Tuesday 21:00 BST. Concerns about slowing growth in China and news of a sharp fall in German investor sentiment provided a negative backdrop for global stocks, with a fresh retreat for oil prices adding to the gloomy mood.

There was also plenty of uncertainty about US corporate earnings as the quarterly reporting season picked up pace.

The softer tone to US equities helped bolster Treasury prices while the dollar touched a fresh three-week low against a basket of currencies. Sterling fell back after data showed that UK inflation had turned negative last month.

But it was a worrying batch of Chinese trade data that grabbed the early headlines. Although a 3.7 per cent drop in exports in dollar terms in the year to September was not as bad as expected, news of a 20.4 per cent slide in imports set alarm bells ringing.

“The sharp decline in imports reflects the decline in commodity prices, and will heighten concerns over weakening domestic demand in China as well,” said Lee Hardman, currency analyst at Bank of Tokyo-Mitsubishi UFJ.

“Weakness in domestic demand will reinforce expectations that the Chinese authorities will need to provide more stimulus to support growth, thereby reinforcing renminbi devaluation expectations.”

Ian Williams, strategist at Peel Hunt, noted that the import data were subject to distortions from volatility in the prices of individual commodities.

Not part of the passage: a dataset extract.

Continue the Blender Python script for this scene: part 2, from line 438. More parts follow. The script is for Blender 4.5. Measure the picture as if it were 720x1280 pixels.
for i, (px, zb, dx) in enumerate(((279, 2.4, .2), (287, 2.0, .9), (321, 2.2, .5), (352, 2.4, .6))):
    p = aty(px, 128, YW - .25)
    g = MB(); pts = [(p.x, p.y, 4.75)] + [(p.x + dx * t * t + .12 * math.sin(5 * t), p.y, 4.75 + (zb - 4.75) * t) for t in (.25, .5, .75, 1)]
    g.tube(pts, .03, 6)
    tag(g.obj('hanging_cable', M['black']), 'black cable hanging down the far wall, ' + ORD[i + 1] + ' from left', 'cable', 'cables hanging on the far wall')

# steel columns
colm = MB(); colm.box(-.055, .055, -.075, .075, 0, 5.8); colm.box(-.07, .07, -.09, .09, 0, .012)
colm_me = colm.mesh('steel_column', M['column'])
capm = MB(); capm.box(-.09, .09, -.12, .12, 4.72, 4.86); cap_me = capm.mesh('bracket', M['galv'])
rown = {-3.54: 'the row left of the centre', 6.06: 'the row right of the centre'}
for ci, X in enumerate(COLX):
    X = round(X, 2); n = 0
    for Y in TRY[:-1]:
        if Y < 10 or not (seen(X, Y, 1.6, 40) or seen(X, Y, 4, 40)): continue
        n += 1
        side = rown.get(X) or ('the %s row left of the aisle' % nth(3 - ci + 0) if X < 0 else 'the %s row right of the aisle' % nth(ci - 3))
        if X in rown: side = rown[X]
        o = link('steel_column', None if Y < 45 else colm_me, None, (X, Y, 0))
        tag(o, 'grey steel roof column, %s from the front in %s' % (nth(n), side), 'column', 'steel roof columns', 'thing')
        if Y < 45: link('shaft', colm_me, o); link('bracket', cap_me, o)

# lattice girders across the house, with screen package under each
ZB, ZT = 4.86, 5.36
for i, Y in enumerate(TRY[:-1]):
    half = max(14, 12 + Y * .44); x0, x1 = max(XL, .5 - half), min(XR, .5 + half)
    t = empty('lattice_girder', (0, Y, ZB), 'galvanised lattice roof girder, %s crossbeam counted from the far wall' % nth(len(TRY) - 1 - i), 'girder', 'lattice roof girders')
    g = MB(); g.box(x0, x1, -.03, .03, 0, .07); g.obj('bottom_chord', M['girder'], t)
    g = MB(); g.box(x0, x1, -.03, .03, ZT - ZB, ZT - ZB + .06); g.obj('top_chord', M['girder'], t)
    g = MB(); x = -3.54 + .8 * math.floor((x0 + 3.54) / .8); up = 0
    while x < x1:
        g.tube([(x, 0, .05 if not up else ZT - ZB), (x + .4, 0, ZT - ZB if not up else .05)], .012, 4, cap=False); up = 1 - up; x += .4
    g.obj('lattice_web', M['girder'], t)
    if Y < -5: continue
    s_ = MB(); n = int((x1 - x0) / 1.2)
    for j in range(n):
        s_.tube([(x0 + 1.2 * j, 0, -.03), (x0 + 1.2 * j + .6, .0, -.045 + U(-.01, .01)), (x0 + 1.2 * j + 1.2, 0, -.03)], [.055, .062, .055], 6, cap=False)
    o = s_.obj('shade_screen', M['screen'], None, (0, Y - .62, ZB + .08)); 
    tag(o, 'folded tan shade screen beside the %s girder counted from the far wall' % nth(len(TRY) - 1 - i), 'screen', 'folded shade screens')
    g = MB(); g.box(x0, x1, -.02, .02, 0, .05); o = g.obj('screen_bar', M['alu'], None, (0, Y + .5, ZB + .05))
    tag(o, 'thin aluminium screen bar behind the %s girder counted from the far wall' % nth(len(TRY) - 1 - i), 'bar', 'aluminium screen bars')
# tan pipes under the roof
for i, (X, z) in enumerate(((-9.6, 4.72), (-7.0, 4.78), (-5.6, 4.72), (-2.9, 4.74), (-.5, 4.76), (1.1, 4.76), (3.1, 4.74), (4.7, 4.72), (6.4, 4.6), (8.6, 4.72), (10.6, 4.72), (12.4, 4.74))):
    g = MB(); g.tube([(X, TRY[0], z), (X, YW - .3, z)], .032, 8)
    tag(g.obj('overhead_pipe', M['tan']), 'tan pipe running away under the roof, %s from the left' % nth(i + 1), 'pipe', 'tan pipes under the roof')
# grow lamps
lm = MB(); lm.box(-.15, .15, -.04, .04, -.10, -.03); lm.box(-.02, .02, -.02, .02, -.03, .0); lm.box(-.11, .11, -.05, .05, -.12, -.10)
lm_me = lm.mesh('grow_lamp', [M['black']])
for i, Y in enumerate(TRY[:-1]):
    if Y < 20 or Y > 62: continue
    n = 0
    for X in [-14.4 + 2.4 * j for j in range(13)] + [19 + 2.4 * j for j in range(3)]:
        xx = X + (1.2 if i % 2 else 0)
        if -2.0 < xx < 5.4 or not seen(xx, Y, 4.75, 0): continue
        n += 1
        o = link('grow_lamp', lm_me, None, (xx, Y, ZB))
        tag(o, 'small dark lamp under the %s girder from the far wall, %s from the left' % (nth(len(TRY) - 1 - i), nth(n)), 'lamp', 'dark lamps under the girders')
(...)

But he added: “Even allowing for those factors, soft demand for imported raw materials confirms that the outlook for Chinese industrial production and investment remains subdued.”

Indeed the data hit so-called “commodity currencies”, with the Australian and Canadian dollars weakening 1.4 per cent and 0.2 per cent, respectively, against their US namesake.

The Shanghai Composite equity index edged up 0.2 per cent as participants weighed up the chances that Beijing could unleash further stimulus measures to support the economy.

Elsewhere in Asia the mood was more downbeat. Tokyo returned from a long weekend in bearish mood, with the Nikkei 225 dropping 1.1 per cent, while Hong Kong stocks shed 0.6 per cent.

The negativity flowed through to European stock markets, with the FTSE Eurofirst 300 index falling 0.9 per cent.

The S&P 500 index gave back an early advance to finish 0.7 per cent lower at 2,003, while the CBOE Vix index was up 8.4 per cent in late trade at 17.5.

Energy stocks turned lower as Brent oil fell another 1.2 per cent to $49.24 a barrel. The crude benchmark sank more than 5 per cent on Monday.

Copper also came under pressure, falling 0.8 per cent in London to $5,273 a tonne.

Worries about the outlook for global growth were heightened by news that the German Zew index of investor sentiment had tumbled to 1.9 this month from 12.1 in September, far more than expected and the weakest reading in a year.

Jennifer McKeown at Capital Economics said the data “confirmed that concerns over the global environment and the scandal at Volkswagen are taking a toll on investor confidence, which might affect economic activity in the months ahead”.

She added: “The fact that the headline index is now only just above zero means that only a small majority of investors see economic conditions improving in the next six months.”

The data had a relatively muted impact on the euro, which was up 0.3 per cent against the dollar to $1.1387. However, the single currency was 0.8 per cent higher versus the broadly weaker pound at £0.7460. Sterling was also down 0.5 per cent against the dollar at $1.5260.

The UK currency had initially risen after London-listed brewer SABMiller agreed “in principle” to a £68bn takeover by rival Anheuser-Busch InBev — one of the UK’s biggest M&A deals to date — but then went into retreat after data showed consumer prices falling 0.1 per cent in the year to September.

James Knightley, an economist at ING, said that the move into deflation was unlikely to last long.

“With oil prices appearing to have found a floor, sterling having softened a little and the supermarket price war perhaps having less of a depressing impact on food prices, we see the potential for headline CPI to pick up relatively swiftly,” he said.

The Chinese trade data helped lift demand for US government bonds, with the 10-year Treasury yield, which moves inversely to the price, down 5 basis points at 2.05 per cent.

The 10-year German Bund yield, however, edged up 1bp to 0.59 per cent.

The dollar index climbed off the session’s low of 94.53 but was still 0.1 per cent weaker at 94.71, helping gold edge up $4 to $1,167 an ounce.

Emerging market currencies went into retreat after signs of stabilisation. The dollar was up 1 per cent against the Malaysian ringgit and 1.6 per cent versus the Indonesian rupiah.